In February 2021, DoCoMo began to supply inter-operable Open RAN products in alliance with Rakuten and the likes of Mavenir, which could be described as an ecosystem within an ecosystem – in other words, it manifested a desire to overcome the sheer hard work involved in putting together a network where the components had to be sourced from a variety of providers by combining certain parts into pre-arranged packages with guaranteed inter-operability.
But if specific groups are being set up to provide their own version of Open RAN, this could simply be seen as the first step in a vendor lock-in version 2.0 that did not involve the incumbent vendors.

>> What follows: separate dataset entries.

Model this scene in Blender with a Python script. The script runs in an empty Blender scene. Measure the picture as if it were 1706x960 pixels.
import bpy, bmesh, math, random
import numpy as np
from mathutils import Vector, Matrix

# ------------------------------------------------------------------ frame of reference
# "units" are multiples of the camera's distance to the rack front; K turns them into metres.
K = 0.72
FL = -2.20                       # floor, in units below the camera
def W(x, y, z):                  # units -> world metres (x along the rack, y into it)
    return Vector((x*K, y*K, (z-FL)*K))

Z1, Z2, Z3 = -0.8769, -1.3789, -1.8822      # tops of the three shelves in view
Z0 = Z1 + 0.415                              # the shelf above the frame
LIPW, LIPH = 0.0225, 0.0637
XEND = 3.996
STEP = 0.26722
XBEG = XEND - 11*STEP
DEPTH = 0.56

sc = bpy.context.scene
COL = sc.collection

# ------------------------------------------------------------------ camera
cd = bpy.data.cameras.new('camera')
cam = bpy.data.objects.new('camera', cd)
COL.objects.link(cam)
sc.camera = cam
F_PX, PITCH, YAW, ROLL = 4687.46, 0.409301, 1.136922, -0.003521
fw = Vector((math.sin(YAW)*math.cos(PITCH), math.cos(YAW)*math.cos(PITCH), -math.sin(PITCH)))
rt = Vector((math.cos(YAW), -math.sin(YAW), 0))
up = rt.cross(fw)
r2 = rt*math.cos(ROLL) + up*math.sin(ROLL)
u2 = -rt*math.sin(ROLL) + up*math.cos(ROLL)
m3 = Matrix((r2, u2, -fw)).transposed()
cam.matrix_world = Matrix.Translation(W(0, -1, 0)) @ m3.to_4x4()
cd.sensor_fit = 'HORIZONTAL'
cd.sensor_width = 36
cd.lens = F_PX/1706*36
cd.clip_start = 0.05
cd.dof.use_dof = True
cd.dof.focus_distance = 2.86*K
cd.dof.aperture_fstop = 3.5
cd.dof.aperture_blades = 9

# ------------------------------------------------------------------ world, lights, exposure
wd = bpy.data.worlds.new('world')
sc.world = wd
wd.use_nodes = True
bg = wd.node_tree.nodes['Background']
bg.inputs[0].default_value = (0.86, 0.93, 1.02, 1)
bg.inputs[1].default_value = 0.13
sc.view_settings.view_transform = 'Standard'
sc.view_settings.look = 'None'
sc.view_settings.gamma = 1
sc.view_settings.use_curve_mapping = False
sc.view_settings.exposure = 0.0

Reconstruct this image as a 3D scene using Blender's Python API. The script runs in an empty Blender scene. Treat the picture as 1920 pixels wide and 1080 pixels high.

In March, it was noted that whereas there was supposed to have been a coming together around the specifications developed by the O-RAN Alliance, a study of developments by TeckNexus had revealed that none of the Open RAN networks it had recently analysed were O-RAN compliant. The incompatibility of the Rakuten network with the specifications was especially notable. The question was raised as to whether the specifications would ever achieve widespread acceptability. As one commentator has put it, there is one vision but many competing interests.
As noted, the O-RAN Alliance contains members from both the USA (82 at end-2020) and China (44 at end-2020). This causes problems because of the treatment of Huawei and ZTE and the Open RAN Policy Coalition was set up as a body with no Chinese membership as an alternative to the Alliance – see www.openranpolicy.org. Nevertheless, good progress is being made in developing a software-defined RAN (SD-RAN) compatible with the O-RAN architecture.
So where does the above leave us? Firstly, it is evident that Open RAN is still very much in its development stage with few products actually on the market. Secondly, and more importantly, that there are competing industry organisations that are pushing their own agenda even if it conflicts with that of other similar groups. Hence, there are likely to be a number of competing versions of Open RAN with operators forced to adopt one or other version if they wish to avoid being locked in to Ericsson and Nokia – but that is not exactly what Open RAN is supposed to be about.